La atmósfera de los años cincuenta, en la que se basa esta historia, bebe de los nostálgicos melodramas de Douglas Sirk. También su director confiesa la influencia de Carta de una desconocida (Max Ophüls, 1948). Pero, posiblemente, su referente más reconocible sea Breve encuentro (David Lean, 1945), donde la música romántica también formaba parte esencial del relato de un amor imposible entre una mujer casada y su amante que se encuentran en una estación de tren. En The deep blue sea el triángulo lo constituye el matrimonio entre la romántica Hester y su marido William (Simon Russell Beale), un respetable juez incapaz de amar apasionadamente, y Freddie (Tom Hiddleston), joven aviador de la RAF que trata de sobrevivir a la Segunda Guerra Mundial sublimando el vacío de la vida civil a través del alcohol y de la aventura amorosa. Al igual que les sucedía a los excombatientes inadaptados de Los mejores años de nuestra vida (William Wyler, 1946).

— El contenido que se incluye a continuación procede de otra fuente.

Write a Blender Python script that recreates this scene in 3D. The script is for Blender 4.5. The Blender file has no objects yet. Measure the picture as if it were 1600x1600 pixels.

Posiblemente el barroquismo formal de The deep bluesea exaspere a más de un espectador, ansioso de clarificación y avance argumental, pero la duración ajustada de su metraje -a pesar de sus recurrentes y estéticos tiempos muertos- y la soberbia interpretación de Rachel Weisz, capaz de transmitir sus confusos sentimientos con los gestos de su rostro, hacen de esta película una experiencia muy recomendable.